▶ _Request_
Please quote the material exactly, every line of it.

Begin Stored data

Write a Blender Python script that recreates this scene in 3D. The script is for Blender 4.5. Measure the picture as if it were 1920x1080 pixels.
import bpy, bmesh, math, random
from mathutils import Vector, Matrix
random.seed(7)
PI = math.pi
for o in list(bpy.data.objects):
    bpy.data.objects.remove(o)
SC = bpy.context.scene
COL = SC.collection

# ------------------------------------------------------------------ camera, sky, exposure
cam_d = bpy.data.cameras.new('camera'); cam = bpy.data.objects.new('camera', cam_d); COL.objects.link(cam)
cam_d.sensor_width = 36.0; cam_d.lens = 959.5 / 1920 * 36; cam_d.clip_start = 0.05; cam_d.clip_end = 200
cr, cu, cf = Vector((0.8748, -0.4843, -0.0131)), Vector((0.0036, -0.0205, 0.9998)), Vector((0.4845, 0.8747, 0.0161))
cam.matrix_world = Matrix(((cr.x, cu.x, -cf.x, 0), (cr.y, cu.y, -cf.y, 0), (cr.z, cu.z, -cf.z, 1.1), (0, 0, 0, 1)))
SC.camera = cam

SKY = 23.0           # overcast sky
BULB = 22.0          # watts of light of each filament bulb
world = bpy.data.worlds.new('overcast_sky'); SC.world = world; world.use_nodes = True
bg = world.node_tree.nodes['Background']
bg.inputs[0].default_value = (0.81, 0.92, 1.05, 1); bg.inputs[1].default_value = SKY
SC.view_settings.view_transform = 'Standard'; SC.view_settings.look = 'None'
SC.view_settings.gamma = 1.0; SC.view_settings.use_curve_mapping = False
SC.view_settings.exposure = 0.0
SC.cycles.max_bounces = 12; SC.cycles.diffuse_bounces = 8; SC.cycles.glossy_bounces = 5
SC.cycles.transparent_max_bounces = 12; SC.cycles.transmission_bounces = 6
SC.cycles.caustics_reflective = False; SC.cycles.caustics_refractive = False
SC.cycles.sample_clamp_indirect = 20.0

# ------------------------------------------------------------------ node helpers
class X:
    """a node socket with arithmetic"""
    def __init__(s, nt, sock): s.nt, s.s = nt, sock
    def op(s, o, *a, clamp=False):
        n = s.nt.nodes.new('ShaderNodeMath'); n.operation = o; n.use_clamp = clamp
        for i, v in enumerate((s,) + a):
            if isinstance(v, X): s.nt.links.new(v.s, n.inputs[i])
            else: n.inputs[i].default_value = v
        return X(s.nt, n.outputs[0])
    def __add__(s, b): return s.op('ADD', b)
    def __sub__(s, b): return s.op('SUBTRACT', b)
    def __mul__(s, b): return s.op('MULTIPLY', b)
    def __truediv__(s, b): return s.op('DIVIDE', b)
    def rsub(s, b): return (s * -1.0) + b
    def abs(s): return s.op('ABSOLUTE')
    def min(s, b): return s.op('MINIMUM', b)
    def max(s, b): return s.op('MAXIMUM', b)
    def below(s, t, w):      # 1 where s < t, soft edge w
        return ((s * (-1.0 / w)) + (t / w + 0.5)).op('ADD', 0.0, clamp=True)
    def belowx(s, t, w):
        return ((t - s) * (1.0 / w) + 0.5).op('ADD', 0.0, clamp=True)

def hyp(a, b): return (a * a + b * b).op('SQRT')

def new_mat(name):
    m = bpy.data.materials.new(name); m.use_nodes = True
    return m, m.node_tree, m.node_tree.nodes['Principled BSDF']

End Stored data

▶ _Output of the exercise_
Write a Blender Python script that recreates this scene in 3D. The script is for Blender 4.5. Measure the picture as if it were 1920x1080 pixels.
import bpy, bmesh, math, random
from mathutils import Vector, Matrix
random.seed(7)
PI = math.pi
for o in list(bpy.data.objects):
    bpy.data.objects.remove(o)
SC = bpy.context.scene
COL = SC.collection

# ------------------------------------------------------------------ camera, sky, exposure
cam_d = bpy.data.cameras.new('camera'); cam = bpy.data.objects.new('camera', cam_d); COL.objects.link(cam)
cam_d.sensor_width = 36.0; cam_d.lens = 959.5 / 1920 * 36; cam_d.clip_start = 0.05; cam_d.clip_end = 200
cr, cu, cf = Vector((0.8748, -0.4843, -0.0131)), Vector((0.0036, -0.0205, 0.9998)), Vector((0.4845, 0.8747, 0.0161))
cam.matrix_world = Matrix(((cr.x, cu.x, -cf.x, 0), (cr.y, cu.y, -cf.y, 0), (cr.z, cu.z, -cf.z, 1.1), (0, 0, 0, 1)))
SC.camera = cam

SKY = 23.0           # overcast sky
BULB = 22.0          # watts of light of each filament bulb
world = bpy.data.worlds.new('overcast_sky'); SC.world = world; world.use_nodes = True
bg = world.node_tree.nodes['Background']
bg.inputs[0].default_value = (0.81, 0.92, 1.05, 1); bg.inputs[1].default_value = SKY
SC.view_settings.view_transform = 'Standard'; SC.view_settings.look = 'None'
SC.view_settings.gamma = 1.0; SC.view_settings.use_curve_mapping = False
SC.view_settings.exposure = 0.0
SC.cycles.max_bounces = 12; SC.cycles.diffuse_bounces = 8; SC.cycles.glossy_bounces = 5
SC.cycles.transparent_max_bounces = 12; SC.cycles.transmission_bounces = 6
SC.cycles.caustics_reflective = False; SC.cycles.caustics_refractive = False
SC.cycles.sample_clamp_indirect = 20.0

# ------------------------------------------------------------------ node helpers
class X:
    """a node socket with arithmetic"""
    def __init__(s, nt, sock): s.nt, s.s = nt, sock
    def op(s, o, *a, clamp=False):
        n = s.nt.nodes.new('ShaderNodeMath'); n.operation = o; n.use_clamp = clamp
        for i, v in enumerate((s,) + a):
            if isinstance(v, X): s.nt.links.new(v.s, n.inputs[i])
            else: n.inputs[i].default_value = v
        return X(s.nt, n.outputs[0])
    def __add__(s, b): return s.op('ADD', b)
    def __sub__(s, b): return s.op('SUBTRACT', b)
    def __mul__(s, b): return s.op('MULTIPLY', b)
    def __truediv__(s, b): return s.op('DIVIDE', b)
    def rsub(s, b): return (s * -1.0) + b
    def abs(s): return s.op('ABSOLUTE')
    def min(s, b): return s.op('MINIMUM', b)
    def max(s, b): return s.op('MAXIMUM', b)
    def below(s, t, w):      # 1 where s < t, soft edge w
        return ((s * (-1.0 / w)) + (t / w + 0.5)).op('ADD', 0.0, clamp=True)
    def belowx(s, t, w):
        return ((t - s) * (1.0 / w) + 0.5).op('ADD', 0.0, clamp=True)

def hyp(a, b): return (a * a + b * b).op('SQRT')

def new_mat(name):
    m = bpy.data.materials.new(name); m.use_nodes = True
    return m, m.node_tree, m.node_tree.nodes['Principled BSDF']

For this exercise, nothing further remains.